Let's have a great second half of the school year 


January 8, 2020 -- Happy New Year!  I hope you and your family had a restful winter break, good holidays with family and friends, and have come back recharged for the second half of the school year.

For me, it’s been a great first half of the year, as I continue to learn all the great aspects of the D64 community. Everyone continues to be welcoming and warm, and I remain very thankful for the opportunity to serve the students, parents, and staff of our district.

And with a new year, and a new decade, talk surrounding New Year’s resolutions has probably found its way into your life in one way or another.

Now, whether resolutions work well for you or not, it has reminded me again about the spirit of goal-setting and instilling this level of thinking in our children.  My own kids are in middle school, and after each trimester, we review their report card and assessment results, and I ask them to set one goal for the next trimester.  It could be to improve a grade in a class, study harder for science tests, spend more time with independent reading, checking over their work before turning in a math exam, and so on.
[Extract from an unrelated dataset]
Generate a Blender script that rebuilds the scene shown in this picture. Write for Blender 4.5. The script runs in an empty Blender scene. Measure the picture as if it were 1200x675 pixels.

There are, however, some key parameters:

  • The goal is chosen by my children, not me.  That doesn’t mean there isn’t some suggesting from time-to-time, and having a goal of less homework, for instance, is not in the spirit of what this activity involves, but I’ve found they have greater ownership when it comes from them.
  • My kids have to answer 3 questions about the goal at the time we set it:
  1. What is the goal?
  2. What will you do to accomplish the goal?
  3. What evidence will you have that will show you completed the goal?
  • Goals are not absolute.  Sometimes we achieve them, and sometimes we don’t.  Either way, the process is as important as the outcome, and it provides an opportunity for discussion.  Was the goal set too high?  Too low?  Were the ideas of how to accomplish the goal not sound enough, or did they greatly help in the outcome?  What have we learned to set our next goal?
  • Sometimes we make the same goal the following trimester, sometimes we adjust it, and most times we choose something new.

Did my kids groan the first time I brought this up with them?  Of course they did.  I wish I would have started it earlier in their educational career, but after a couple of times, it just became part of the normal routine (although I do still hear a grumble on occasion).

And besides the actual objective of having my kids practice goal-setting, I’ve also seen the benefits of them being more involved in their own learning, surprising themselves as to what they’re capable once they set their minds to a task, and overall, learning how to improve at something of which you’ve convinced yourself is not your strength.

This is one way in which I stay involved with my children’s education.  I encourage you to explore ideas in which you can stay involved in your own children’s schooling.  A strong education system ultimately relies on a strong family-school partnership.

I wish you and your family a great second half of the year, and I look forward to continuing to meet new faces at school functions and events.